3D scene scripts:
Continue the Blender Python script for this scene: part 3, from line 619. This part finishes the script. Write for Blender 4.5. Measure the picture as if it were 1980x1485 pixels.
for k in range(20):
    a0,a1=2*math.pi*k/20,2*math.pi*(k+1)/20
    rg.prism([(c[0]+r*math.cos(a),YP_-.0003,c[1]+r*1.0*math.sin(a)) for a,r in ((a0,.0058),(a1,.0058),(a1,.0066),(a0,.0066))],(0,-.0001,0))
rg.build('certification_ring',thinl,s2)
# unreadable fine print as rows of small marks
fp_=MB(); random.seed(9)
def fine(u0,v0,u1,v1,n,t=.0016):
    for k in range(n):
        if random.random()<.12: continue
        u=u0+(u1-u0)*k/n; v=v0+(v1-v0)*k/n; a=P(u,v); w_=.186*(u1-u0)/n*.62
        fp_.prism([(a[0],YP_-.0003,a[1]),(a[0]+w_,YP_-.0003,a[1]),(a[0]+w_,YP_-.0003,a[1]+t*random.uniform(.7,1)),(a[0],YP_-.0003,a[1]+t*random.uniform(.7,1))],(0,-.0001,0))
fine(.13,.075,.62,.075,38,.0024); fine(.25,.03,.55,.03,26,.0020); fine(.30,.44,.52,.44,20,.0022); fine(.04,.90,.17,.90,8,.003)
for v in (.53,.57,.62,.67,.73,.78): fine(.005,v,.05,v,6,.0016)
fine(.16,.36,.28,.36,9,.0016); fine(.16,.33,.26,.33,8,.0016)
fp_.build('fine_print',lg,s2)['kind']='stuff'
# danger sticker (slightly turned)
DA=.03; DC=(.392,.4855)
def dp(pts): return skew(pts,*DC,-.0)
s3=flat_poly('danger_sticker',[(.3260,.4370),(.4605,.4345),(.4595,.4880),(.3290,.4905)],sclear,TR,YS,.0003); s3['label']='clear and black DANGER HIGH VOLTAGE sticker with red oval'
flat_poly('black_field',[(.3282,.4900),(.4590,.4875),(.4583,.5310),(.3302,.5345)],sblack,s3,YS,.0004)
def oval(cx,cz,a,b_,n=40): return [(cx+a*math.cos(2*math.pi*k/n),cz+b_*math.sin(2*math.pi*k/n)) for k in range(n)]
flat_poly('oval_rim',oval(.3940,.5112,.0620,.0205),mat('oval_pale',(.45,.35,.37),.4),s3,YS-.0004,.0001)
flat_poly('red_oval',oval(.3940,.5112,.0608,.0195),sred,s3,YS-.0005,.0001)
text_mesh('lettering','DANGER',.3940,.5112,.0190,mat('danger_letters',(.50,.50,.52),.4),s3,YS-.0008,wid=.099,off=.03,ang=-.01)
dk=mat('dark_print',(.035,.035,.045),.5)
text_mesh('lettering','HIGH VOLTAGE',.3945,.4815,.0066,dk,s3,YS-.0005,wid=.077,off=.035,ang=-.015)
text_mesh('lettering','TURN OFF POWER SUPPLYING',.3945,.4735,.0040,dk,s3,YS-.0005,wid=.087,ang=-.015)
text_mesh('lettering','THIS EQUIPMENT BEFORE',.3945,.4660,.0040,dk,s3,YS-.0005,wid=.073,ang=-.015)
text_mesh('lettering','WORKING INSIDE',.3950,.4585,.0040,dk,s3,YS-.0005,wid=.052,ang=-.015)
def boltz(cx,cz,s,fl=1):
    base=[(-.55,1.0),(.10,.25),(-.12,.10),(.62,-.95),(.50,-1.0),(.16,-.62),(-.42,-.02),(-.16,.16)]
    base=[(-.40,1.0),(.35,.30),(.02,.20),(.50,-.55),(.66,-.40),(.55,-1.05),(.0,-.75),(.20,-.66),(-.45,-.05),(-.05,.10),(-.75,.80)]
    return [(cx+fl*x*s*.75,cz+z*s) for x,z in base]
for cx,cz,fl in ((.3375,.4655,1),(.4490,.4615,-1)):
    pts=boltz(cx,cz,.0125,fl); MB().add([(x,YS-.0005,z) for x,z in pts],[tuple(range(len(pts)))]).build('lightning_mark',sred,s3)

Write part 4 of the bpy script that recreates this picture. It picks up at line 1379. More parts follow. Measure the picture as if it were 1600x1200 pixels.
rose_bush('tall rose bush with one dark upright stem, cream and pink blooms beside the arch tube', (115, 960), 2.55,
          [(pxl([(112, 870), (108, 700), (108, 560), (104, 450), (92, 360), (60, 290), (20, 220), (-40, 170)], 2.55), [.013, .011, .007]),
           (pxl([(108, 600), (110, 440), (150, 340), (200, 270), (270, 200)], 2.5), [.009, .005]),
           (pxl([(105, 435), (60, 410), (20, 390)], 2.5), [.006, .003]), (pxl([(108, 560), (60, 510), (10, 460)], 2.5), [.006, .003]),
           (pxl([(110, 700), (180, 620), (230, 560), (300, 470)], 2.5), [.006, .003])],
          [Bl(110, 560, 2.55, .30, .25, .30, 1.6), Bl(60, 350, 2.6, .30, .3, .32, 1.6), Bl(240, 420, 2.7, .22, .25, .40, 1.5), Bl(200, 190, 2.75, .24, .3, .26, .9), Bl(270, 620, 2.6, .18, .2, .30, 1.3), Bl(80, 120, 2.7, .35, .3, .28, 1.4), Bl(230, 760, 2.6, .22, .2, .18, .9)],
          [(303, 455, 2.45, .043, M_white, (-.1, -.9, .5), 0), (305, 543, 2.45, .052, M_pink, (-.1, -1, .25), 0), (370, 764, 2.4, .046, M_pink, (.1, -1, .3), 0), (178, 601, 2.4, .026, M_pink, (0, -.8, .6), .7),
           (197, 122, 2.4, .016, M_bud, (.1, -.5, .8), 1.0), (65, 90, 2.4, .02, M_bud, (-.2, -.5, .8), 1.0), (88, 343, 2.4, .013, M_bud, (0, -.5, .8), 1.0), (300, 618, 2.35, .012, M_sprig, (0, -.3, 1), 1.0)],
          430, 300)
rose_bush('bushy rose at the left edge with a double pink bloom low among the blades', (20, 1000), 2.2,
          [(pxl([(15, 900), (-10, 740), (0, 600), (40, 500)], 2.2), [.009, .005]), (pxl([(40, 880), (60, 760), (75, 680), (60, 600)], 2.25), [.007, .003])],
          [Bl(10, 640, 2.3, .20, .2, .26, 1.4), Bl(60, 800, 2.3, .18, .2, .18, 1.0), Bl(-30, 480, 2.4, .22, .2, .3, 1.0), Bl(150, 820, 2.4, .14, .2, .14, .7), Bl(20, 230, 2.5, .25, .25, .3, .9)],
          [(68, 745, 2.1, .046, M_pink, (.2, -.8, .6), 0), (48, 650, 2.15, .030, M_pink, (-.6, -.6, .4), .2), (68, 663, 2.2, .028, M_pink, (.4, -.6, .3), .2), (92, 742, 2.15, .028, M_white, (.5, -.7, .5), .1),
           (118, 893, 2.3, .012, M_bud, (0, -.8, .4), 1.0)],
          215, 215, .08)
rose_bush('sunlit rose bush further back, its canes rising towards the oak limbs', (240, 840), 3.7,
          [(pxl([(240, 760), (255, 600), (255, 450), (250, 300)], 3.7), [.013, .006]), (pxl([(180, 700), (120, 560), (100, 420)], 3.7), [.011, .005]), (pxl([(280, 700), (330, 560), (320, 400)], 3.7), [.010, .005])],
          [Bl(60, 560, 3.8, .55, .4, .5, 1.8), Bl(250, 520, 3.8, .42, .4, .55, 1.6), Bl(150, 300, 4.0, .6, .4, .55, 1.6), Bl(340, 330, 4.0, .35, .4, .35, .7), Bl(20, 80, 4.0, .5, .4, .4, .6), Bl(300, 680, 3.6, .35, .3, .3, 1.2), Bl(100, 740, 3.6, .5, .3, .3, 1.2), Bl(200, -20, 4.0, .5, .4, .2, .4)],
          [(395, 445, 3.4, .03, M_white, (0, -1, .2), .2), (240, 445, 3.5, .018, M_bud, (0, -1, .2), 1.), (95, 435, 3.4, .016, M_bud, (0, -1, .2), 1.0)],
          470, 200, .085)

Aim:
Read the data above. Pull out each line in which the string "Write" appears.

Solution:
Continue the Blender Python script for this scene: part 3, from line 619. This part finishes the script. Write for Blender 4.5. Measure the picture as if it were 1980x1485 pixels.
Write part 4 of the bpy script that recreates this picture. It picks up at line 1379. More parts follow. Measure the picture as if it were 1600x1200 pixels.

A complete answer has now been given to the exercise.